MUSUL’U ŞİİLEŞTİRME PROJESİNİN SONUÇLARI AĞIR OLUR
Türkiye’nin Musul operasyonuna dahil edilmemesi ve Musul’un demografik yapısının bir mühendislikle değiştirilmesi Türkiye açısından nasıl sonuçlar doğurur?
Sünni bir şehrin Şiileştirilmesi gibi bir düşünceleri varsa bunun sonuçlarının çok ağır olacağını bilmeleri gerekir. Böyle bir çaba belki ilk etapta şehrin Sünni nüfusunun kaçmasına ve mülteci olarak başta Türkiye olmak üzere komşu ülkelere sığınmasına yol açabilir, ancak bu travma bölgedeki Şii-Sünni gerginliğini uç noktaya tırmandıracağı için başta Musul olmak üzere Irak’ın genelinde çok büyük çatışmalara yol açacaktır. Bu nedenle ben, Bağdat ve Tahran’ın kendileri açısından riskleri çok artıracak böyle bir düşünce içerisine girecek kadar irrasyonel davranmayacaklarını tahmin ediyorum. Kürtlerin de DAEŞ’e karşı operasyonu bir fırsata çevirip doğal sınırlarının ötesine taşmaları ve Musul’un kontrolünü amaçlamaları benzer şekilde irrasyonel olacaktır.
MUSUL’DAKİ ÇATIŞMA BÖLGEYİ TEHDİT EDİYOR
Bölgede geçmişte rasyonel olmayan bir çok şeyi yaşadık. Yeniden yaşanmayacağını kim garanti edebilir?

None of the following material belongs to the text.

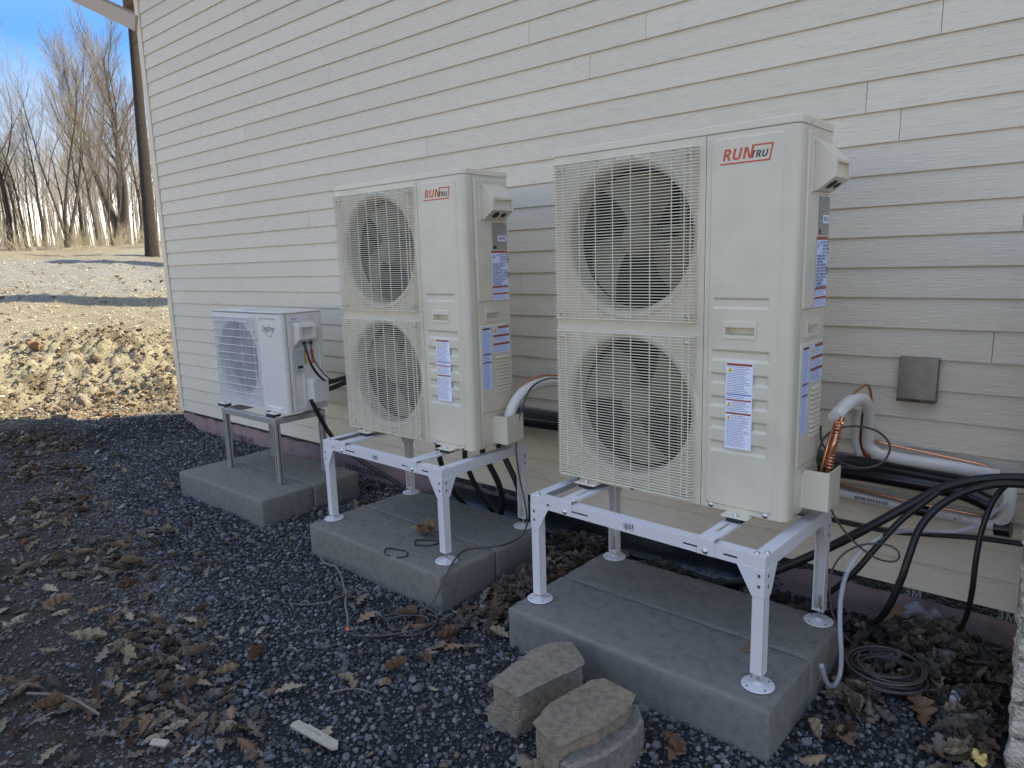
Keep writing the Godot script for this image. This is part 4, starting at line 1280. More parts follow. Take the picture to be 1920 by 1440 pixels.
func build_leaves() -> void:
	var rng := RandomNumberGenerator.new()
	rng.seed = 404
	var kinds := []
	for k in 6:
		kinds.append(leaf_mesh(200 + k, [0.25, 0.6, 1.0, -0.5, 0.8, 0.1][k]))
	var xf := [[], [], [], [], [], []]; var col := [[], [], [], [], [], []]
	# the soil bank
	for i in 3600:
		var x := rng.randf_range(-4.2, 3.4)
		var z := bank_line(x) + rng.randf_range(-0.30, 1.35)
		var clump := noise_b.get_noise_2d(x * 8.0 + 90.0, z * 8.0)
		if rng.randf() > 0.50 + 1.6 * clump: continue
		if z - bank_line(x) < 0.0 and rng.randf() < 0.55: continue
		var k := rng.randi() % 6
		var size := rng.randf_range(0.035, 0.095)
		xf[k].append(Transform3D(spin(rng, Vector3.ONE * size, 0.55), Vector3(x, height(x, z) + rng.randf_range(0.004, 0.03), z)))
		col[k].append(leaf_tone(rng))
	# drifts: between the two near pads, in the corner by the stone, behind the pads
	for d in [[2.98, 0.75, 0.16, 0.62, 230, 0.07, 0.7], [4.78, 0.24, 0.30, 0.28, 420, 0.13, 1.15], [4.97, 0.70, 0.09, 0.40, 70, 0.04, 0.9], [4.60, 0.72, 0.10, 0.25, 50, 0.02, 0.9], [2.95, 0.15, 0.22, 0.14, 90, 0.04, 1.0], [3.75, 0.20, 0.55, 0.10, 60, 0.02, 1.1], [1.3, 0.5, 0.14, 0.5, 40, 0.02, 0.3], [0.2, 0.18, 1.2, 0.08, 24, 0.02, 0.1]]:
		for i in d[4]:
			var u := rng.randfn(0.0, 0.5); var w := rng.randfn(0.0, 0.5)
			var x: float = d[0] + d[2] * u; var z: float = maxf(0.06, d[1] + d[3] * w)
			if in_pad(x, z, 0.01) or x > 5.06: continue
			var heap: float = d[5] * maxf(0.0, 1.0 - (u * u + w * w))
			var k := rng.randi() % 6
			xf[k].append(Transform3D(spin(rng, Vector3.ONE * rng.randf_range(0.06, 0.13), 0.8), Vector3(x, height(x, z) + 0.01 + heap * rng.randf(), z)))
			col[k].append(leaf_tone(rng, d[6] * rng.randf()))
	for i in 160:
		var x := rng.randf_range(-3.5, 5.0); var z := rng.randf_range(0.05, 2.4)
		if z > bank_line(x) or in_pad(x, z, 0.02): continue
		var k := rng.randi() % 6
		xf[k].append(Transform3D(spin(rng, Vector3.ONE * rng.randf_range(0.03, 0.06), 0.4), Vector3(x, height(x, z) + 0.012, z)))
		col[k].append(leaf_tone(rng))
	for i in 260:
		var s := rng.randf_range(9.0, 20.0); var a := deg_to_rad(rng.randf_range(10.0, 29.0))
		var x := 5.242 - s * cos(a) * 1.03; var z := 3.506 - s * sin(a) * 1.03
		if x > -2.95: continue
		var k := rng.randi() % 6
		xf[k].append(Transform3D(spin(rng, Vector3.ONE * rng.randf_range(0.06, 0.12), 0.5), Vector3(x, height(x, z) + 0.02, z)))
		col[k].append(leaf_tone(rng) * 1.15)
	for k in 6:
		scatter("fallen_leaves", "litter of dry brown oak leaves drifted on the soil and against the pads", kinds[k].mesh(), mats["leaf"], xf[k], col[k], "leaf litter")
	# leaves that lie singly
	var spots := [Vector2(2.26, 1.44), Vector2(2.37, 1.41), Vector2(2.55, 1.53), Vector2(2.70, 1.40), Vector2(2.80, 1.40), Vector2(2.99, 1.40), Vector2(2.99, 1.37), Vector2(3.01, 1.49), Vector2(3.03, 1.56), Vector2(2.91, 1.93), Vector2(3.04, 1.82), Vector2(3.02, 1.74), Vector2(2.98, 1.93), Vector2(2.88, 1.16), Vector2(1.89, 2.11), Vector2(2.20, 2.22), Vector2(2.69, 2.32), Vector2(2.43, 2.05), Vector2(2.44, 2.21), Vector2(2.77, 2.11), Vector2(3.14, 2.19), Vector2(2.81, 2.41), Vector2(2.93, 2.39),
		Vector2(1.23, 2.48), Vector2(1.75, 2.52), Vector2(1.68, 2.66), Vector2(1.95, 2.53), Vector2(2.06, 2.45), Vector2(1.85, 2.79), Vector2(2.18, 2.80), Vector2(2.25, 2.73), Vector2(2.31, 2.68), Vector2(2.32, 2.56), Vector2(2.59, 2.60), Vector2(2.56, 2.55), Vector2(1.30, 2.17), Vector2(1.85, 2.24), Vector2(1.53, 2.39), Vector2(-0.76, 1.86), Vector2(-0.66, 1.72), Vector2(-0.92, 2.00), Vector2(-0.40, 2.10), Vector2(-0.13, 2.15), Vector2(0.19, 2.29), Vector2(0.35, 2.17), Vector2(0.58, 1.96), Vector2(0.73, 1.92), Vector2(0.90, 1.99), Vector2(0.59, 2.14), Vector2(0.77, 2.10), Vector2(0.89, 2.16), Vector2(0.51, 1.62), Vector2(0.0, 1.52), Vector2(-0.38, 1.19), Vector2(0.17, 2.35), Vector2(0.51, 2.39), Vector2(0.96, 2.43),
		Vector2(-3.43, 0.53), Vector2(3.79, 1.80), Vector2(3.86, 1.86), Vector2(3.18, 1.25), Vector2(3.10, 1.46), Vector2(4.21, 1.47), Vector2(4.17, 1.45), Vector2(4.58, 1.17), Vector2(4.55, 1.05), Vector2(4.64, 1.01), Vector2(4.81, 0.69), Vector2(4.66, 0.66), Vector2(4.60, 0.69), Vector2(4.88, 0.33), Vector2(4.94, 0.63), Vector2(5.03, 0.74), Vector2(4.96, 0.12), Vector2(4.82, 0.17), Vector2(4.85, 0.47)]
	var looks := {0: [0.10, 4, 0.6, "pale grey-brown oak leaf crossed by the root on the gravel"], 2: [0.125, 1, 1.0, "large tan curled oak leaf beside the coil of grey wire"], 9: [0.075, 2, 1.5, "small cream star-shaped leaf on the gravel near the loose black wire"], 13: [0.13, 0, 0.9, "rust-brown curled leaf against the near corner of the middle pad"], 14: [0.085, 2, 1.0, "cream serrated leaf alone on the gravel left of the root"], 15: [0.12, 4, 0.7, "long narrow grey leaf on the gravel edge of the leaf bank"], 16: [0.10, 1, 1.2, "tan pointed-lobe oak leaf on gravel above the split wood shim"], 24: [0.15, 2, 1.3, "large pale cream oak leaf on the dark soil of the bank"], 38: [0.17, 4, 0.8, "big grey-brown leaf standing up at the far end of the leaf bank"], 45: [0.11, 1, 0.8, "tan leaf on the gravel edge in the middle of the leaf bank"], 57: [0.13, 0, 0.8, "brown leaf on the shadow edge by the far corner of the wall"], 58: [0.14, 4, 1.0, "grey-brown torn leaf under the front of the nearer wall block"], 67: [0.17, 0, 1.0, "large cinnamon-brown torn leaf on the gravel before the wire coil"], 60: [0.10, 2, 1.2, "cream oak leaf against the left front corner of the nearest pad"]}
	for i in spots.size():
		var p: Vector2 = spots[i]
		var look: Array = looks.get(i, [rng.randf_range(0.075, 0.12), rng.randi() % 5, 1.0, ""])
		var label: String = look[3]
		var grp := "single leaves on the gravel"
		if label == "":
			var where := "dry oak leaf lying singly on the gravel between the leaf bank and pads"
			if i >= 23 and i < 57:
				where = "dry oak leaf lying on top of the leafy soil bank at the left"
				grp = "leaves on the soil bank"
			elif i >= 58:
				where = "dry oak leaf on the dark gravel beside the nearest concrete pad"
				grp = "leaves by the nearest pad"
			label = where
		var o := put("oak_leaf", kinds[(i * 5 + 1) % 6].mesh(), mats["leaf%d" % look[1]], null, Transform3D(Basis(Vector3.UP, rng.randf() * TAU) * Basis(Vector3.RIGHT, rng.randf_range(-0.2, 0.35) if i != 38 else 1.0) * Basis().scaled(Vector3.ONE * look[0]), Vector3(p.x, height(p.x, p.y) + 0.028, p.y)))
		tag(o, label, "leaf", grp)
	# the crumpled leaf on the middle pad
	var cr := Node3D.new()
	cr.name = numbered("oak_leaf")
	cr.position = Vector3(2.30, 0.004, 0.905)
	add_child(cr)
	tag(cr, "crumpled brown oak leaf on the middle pad behind the front leg", "leaf")
	put("blade", leaf_mesh(231, 1.1).mesh(), mats["leaf0"], cr, Transform3D(Basis(Vector3.UP, 1.35) * Basis().scaled(Vector3(0.15, 0.13, 0.19)), Vector3(0, 0.0, 0)))
	put("blade", leaf_mesh(232, 1.4).mesh(), mats["leaf1"], cr, Transform3D(Basis(Vector3.UP, 1.9) * Basis().scaled(Vector3(0.12, 0.13, 0.15)), Vector3(0.02, 0.005, 0.01)))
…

Evet, Irak ve Suriye’de son 5 yıl içerisinde yaşananlar bölgedeki aktörlerin sürekli olarak rasyonel olmayan davranışlara sürüklendiğini de gösterdiği için bu tahminlerimde çok iddialı olamıyorum. Özellikle de başta ABD olmak üzere bazı Batılı ülkelerin ayartmalarının bölgedeki birçok aktör üzerinde etkili olduğu görülüyor. Bunların teşvikiyle bölgede bir devlet kurma hayalleri kuran PYD bunun en tipik örneğidir. Şii Arapların ve Kürtlerin de benzer şekilde Musul’a hâkim olma vaatleriyle kandırılıp büyük çatışmalara sürüklenme ihtimali her zaman vardır.